Parliament passes reform of severance pay

In June 2002, the Austrian parliament adopted a government bill reforming the severance pay system, based largely on proposals drawn up by the social partners. The reform will extend the scheme's coverage to an additional 800,000 employees, though payments will be lower than previously. However, experts believe that the government's assumption of a net yield of 6% from the investment of severance pay contributions (paid by employers into special funds) will probably not hold.

On 12 June 2002, the Austrian parliament adopted a government bill providing for a far-reaching reform of the severance pay system.

In the late 1990s, the Austrian Trade Union Federation (Österreichischer Gewerkschaftsbund, ÖGB) repeatedly called for a reform of the statutory severance pay (Abfertigung) system, arguing that it was no longer up-to-date in terms of labour market mobility, and unfair regarding the legal entitlement provisions (AT9811109F). The existing provisions excluded a majority of Austrian employees (between 85% and 88% of the total) from eligibility for a severance payment, since two main preconditions had to be fulfilled to achieve entitlement: the employee must have worked for at least three years for the same employer; and the termination of the employment must not have been caused by the employee's resignation (except retirement) or by justified summary dismissal.

Since these preconditions for entitlement were questionable from a legal perspective, the coalition government of the conservative People's Party (Österreichische Volkspartei, ÖVP) and the populist Freedom Party (Freiheitliche Partei Österreichs, FPÖ) which came to office in 2000 took up this issue during 2001, announcing the abolition of the legislative restrictions on severance pay entitlement. This initiative was connected with another of the government's aims: severance payments should be used to fund a system of occupational pensions, in order to support the statutory pension scheme. It thus proposed that employees eligible for severance pay should be able to choose between a cash settlement or saving their entitlement towards a future pension (AT0106220N).

However, as the coalition parties were unable to agree whether the entitlement to severance pay should be granted from the first day of employment – as preferred by the FPÖ – the government decided to delegate the drafting of a new severance scheme to the social partners. Following negotiations, ÖGB and the Chamber of the Economy (Wirtschaftskammer Österreich, WKÖ) presented their compromise proposal in October 2001 (AT0112231F). The social partners agreed on the following points:

  • all private sector employees should be entitled to severance pay from the first day of employment onwards;
  • entitlement should apply regardless of the reason for the termination of the employment relationship;
  • severance pay should be administered by special funds, with companies obliged to contribute 1.5377% of monthly pay for all employees to a separate fund for this purpose from the beginning of the employment relationship until the end; and
  • employees leaving the company should – if dismissed by the employer after at least three years' service – have the option either to take the severance payment at once or to save the entitlement towards a future pension. Importantly, entitlement should be maintained also in the case of resignation by the employee, as well as in short-term employment.

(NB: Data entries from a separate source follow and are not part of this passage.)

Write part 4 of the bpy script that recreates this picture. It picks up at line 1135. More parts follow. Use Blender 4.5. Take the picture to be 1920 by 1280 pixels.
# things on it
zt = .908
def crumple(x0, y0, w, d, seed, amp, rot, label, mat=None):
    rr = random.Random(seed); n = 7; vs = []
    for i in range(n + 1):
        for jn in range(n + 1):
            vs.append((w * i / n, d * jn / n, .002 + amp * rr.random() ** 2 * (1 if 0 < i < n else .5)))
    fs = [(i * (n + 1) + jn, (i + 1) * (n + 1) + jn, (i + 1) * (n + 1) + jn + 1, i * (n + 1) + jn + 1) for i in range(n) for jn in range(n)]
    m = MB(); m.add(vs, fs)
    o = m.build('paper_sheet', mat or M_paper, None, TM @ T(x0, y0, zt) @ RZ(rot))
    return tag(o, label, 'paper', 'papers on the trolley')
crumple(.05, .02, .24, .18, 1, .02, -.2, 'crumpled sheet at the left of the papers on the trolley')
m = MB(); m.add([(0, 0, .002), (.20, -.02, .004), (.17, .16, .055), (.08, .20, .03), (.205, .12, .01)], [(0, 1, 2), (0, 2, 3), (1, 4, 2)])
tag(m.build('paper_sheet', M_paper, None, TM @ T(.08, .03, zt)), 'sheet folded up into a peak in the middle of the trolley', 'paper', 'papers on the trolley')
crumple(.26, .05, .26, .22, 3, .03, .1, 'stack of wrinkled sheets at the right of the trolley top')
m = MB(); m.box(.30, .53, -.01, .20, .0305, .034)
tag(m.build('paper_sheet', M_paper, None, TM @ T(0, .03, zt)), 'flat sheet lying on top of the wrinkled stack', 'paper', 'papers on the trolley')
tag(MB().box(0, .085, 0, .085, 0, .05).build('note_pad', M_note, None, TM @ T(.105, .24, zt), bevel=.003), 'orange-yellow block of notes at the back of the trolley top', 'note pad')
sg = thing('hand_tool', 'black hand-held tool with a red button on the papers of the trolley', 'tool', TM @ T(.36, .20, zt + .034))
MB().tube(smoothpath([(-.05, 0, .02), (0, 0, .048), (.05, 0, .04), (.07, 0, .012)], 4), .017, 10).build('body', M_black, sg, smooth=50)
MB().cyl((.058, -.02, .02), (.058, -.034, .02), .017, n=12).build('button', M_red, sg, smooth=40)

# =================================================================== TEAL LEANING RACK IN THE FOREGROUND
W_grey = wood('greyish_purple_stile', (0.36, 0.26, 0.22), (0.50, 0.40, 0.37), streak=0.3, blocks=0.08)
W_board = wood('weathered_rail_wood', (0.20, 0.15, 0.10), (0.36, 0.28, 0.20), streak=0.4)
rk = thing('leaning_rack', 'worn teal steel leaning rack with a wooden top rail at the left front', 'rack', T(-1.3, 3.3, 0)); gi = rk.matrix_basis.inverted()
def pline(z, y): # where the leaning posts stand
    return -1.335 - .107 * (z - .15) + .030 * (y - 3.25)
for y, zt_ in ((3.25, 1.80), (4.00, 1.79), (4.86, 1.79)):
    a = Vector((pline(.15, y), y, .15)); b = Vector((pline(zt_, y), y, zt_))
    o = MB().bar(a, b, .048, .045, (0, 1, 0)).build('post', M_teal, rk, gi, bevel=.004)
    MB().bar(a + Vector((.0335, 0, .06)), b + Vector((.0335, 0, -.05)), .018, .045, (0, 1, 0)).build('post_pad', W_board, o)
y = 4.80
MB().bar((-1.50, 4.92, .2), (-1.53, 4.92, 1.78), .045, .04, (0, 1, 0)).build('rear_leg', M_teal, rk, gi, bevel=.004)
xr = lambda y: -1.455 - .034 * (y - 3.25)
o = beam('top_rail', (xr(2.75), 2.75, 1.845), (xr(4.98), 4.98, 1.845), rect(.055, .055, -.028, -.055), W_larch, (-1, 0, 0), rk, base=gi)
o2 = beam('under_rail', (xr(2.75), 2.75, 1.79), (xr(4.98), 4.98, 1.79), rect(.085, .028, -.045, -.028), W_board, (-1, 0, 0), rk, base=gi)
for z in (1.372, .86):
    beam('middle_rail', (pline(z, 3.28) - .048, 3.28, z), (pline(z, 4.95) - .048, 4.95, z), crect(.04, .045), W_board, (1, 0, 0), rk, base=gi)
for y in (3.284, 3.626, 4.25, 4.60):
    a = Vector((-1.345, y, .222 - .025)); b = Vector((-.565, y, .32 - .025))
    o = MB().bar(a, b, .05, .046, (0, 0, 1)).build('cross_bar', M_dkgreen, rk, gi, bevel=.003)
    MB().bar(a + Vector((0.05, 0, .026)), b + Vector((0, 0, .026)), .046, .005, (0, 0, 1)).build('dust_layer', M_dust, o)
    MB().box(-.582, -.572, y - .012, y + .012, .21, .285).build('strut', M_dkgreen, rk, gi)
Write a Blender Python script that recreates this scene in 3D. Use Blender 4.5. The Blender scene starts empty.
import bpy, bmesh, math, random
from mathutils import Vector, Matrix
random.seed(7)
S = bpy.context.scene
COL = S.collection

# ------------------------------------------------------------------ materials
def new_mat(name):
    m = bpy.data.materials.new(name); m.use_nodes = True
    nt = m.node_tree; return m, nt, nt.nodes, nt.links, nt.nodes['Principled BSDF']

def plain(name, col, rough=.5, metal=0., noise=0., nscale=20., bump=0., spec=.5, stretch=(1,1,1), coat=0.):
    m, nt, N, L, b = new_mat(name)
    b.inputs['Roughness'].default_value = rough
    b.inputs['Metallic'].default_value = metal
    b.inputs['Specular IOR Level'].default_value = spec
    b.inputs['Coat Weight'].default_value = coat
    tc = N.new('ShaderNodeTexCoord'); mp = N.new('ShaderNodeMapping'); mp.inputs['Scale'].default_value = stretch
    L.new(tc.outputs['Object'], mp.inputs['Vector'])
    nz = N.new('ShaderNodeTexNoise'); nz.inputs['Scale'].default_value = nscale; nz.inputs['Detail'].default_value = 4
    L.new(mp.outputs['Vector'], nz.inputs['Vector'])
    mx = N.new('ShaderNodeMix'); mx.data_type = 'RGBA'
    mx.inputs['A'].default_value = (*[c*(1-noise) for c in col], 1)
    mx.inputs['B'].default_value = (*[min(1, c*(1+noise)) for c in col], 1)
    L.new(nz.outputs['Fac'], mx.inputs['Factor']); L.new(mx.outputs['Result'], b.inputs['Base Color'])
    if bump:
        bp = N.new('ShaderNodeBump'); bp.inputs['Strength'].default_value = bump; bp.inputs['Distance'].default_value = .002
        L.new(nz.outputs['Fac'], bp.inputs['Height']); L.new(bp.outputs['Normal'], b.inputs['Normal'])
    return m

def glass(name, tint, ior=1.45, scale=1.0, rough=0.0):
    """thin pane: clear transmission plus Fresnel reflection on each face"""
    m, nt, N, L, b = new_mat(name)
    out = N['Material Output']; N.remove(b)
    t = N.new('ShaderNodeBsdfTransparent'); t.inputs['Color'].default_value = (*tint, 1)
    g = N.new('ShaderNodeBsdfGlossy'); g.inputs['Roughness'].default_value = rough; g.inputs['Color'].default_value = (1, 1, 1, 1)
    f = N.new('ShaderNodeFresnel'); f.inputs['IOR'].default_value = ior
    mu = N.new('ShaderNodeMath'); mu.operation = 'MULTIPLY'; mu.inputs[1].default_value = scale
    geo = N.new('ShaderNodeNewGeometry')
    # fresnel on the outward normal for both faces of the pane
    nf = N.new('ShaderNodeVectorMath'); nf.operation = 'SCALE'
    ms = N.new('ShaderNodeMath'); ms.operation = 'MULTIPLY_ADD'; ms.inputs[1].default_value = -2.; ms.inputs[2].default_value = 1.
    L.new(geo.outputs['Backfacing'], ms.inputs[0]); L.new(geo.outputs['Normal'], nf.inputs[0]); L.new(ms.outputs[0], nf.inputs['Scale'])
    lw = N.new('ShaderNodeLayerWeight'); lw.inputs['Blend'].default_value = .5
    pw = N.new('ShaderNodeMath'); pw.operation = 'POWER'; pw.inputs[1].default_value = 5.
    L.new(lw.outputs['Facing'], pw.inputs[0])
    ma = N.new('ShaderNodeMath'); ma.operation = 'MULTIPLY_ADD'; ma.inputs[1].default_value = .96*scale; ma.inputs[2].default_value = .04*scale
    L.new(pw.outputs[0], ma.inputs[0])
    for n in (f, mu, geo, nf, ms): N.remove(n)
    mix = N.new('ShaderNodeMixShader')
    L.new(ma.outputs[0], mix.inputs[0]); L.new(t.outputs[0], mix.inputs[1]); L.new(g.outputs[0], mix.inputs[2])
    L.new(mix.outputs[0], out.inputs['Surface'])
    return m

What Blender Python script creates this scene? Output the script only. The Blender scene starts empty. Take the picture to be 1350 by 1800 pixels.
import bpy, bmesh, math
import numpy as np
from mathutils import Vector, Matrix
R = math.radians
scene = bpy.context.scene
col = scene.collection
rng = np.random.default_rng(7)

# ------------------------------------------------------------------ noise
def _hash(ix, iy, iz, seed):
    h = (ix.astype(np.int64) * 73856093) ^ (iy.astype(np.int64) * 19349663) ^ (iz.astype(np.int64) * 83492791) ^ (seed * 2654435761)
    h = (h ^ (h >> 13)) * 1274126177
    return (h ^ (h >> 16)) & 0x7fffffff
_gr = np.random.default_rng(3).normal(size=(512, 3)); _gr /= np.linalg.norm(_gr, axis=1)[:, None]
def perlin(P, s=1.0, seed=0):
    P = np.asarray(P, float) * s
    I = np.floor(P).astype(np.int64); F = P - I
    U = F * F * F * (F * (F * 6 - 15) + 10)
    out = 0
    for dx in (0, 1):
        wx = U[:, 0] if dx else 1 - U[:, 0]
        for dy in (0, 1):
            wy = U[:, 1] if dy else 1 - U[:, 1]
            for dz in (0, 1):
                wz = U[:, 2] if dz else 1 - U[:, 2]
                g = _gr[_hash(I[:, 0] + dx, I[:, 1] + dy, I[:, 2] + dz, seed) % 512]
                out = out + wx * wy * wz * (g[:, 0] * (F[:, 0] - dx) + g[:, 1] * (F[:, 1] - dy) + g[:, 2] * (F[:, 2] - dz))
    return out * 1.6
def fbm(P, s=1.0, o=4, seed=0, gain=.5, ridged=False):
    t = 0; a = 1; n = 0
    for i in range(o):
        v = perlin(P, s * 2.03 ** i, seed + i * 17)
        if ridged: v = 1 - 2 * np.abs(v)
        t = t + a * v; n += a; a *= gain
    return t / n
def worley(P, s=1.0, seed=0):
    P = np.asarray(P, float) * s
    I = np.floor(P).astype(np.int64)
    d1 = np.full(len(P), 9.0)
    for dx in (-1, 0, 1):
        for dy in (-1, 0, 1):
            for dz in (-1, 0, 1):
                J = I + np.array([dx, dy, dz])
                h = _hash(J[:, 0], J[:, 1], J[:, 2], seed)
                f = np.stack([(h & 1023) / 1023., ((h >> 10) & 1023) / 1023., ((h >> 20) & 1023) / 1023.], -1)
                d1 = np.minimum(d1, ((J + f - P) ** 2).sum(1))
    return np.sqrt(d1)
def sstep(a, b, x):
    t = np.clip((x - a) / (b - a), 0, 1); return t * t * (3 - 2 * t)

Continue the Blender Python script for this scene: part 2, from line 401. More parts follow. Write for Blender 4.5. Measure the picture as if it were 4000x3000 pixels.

After a period of internal debate, the government accepted the crucial points of the social partners' draft and presented a bill on severance pay reform in May 2002, including some slight modifications with respect to the social partners' proposals. This bill was unanimously adopted by parliament on 12 June 2002.

The new severance pay scheme came into effect on 1 July 2002 and applies to all private employment contracts concluded from 1 January 2003 onwards. The main advantage of the new scheme - as emphasised by all parties and interest groups involved - is the extension of the scope of entitlement to severance pay in comparison with the former legislation, since all employees (including employees on unpaid leave) - except some 'atypical' workers - are now eligible for severance pay contributions. An estimated 800,000 new employees are now covered by severance pay. However, the amount of the severance payments provided by the new legislation is significantly lower than under the former legislation, due to the lower employers' contributions of 1.5377% of pay.

Both the government and the social partners see the new legislation as a success. However, there remains one serious problem. As experts have repeatedly stressed, the assumed net rate of annual interest of 6% for the severance pay contributions invested in private capital markets by the funds is unlikely to be achieved. The real return on investment is expected to be lower than 6%.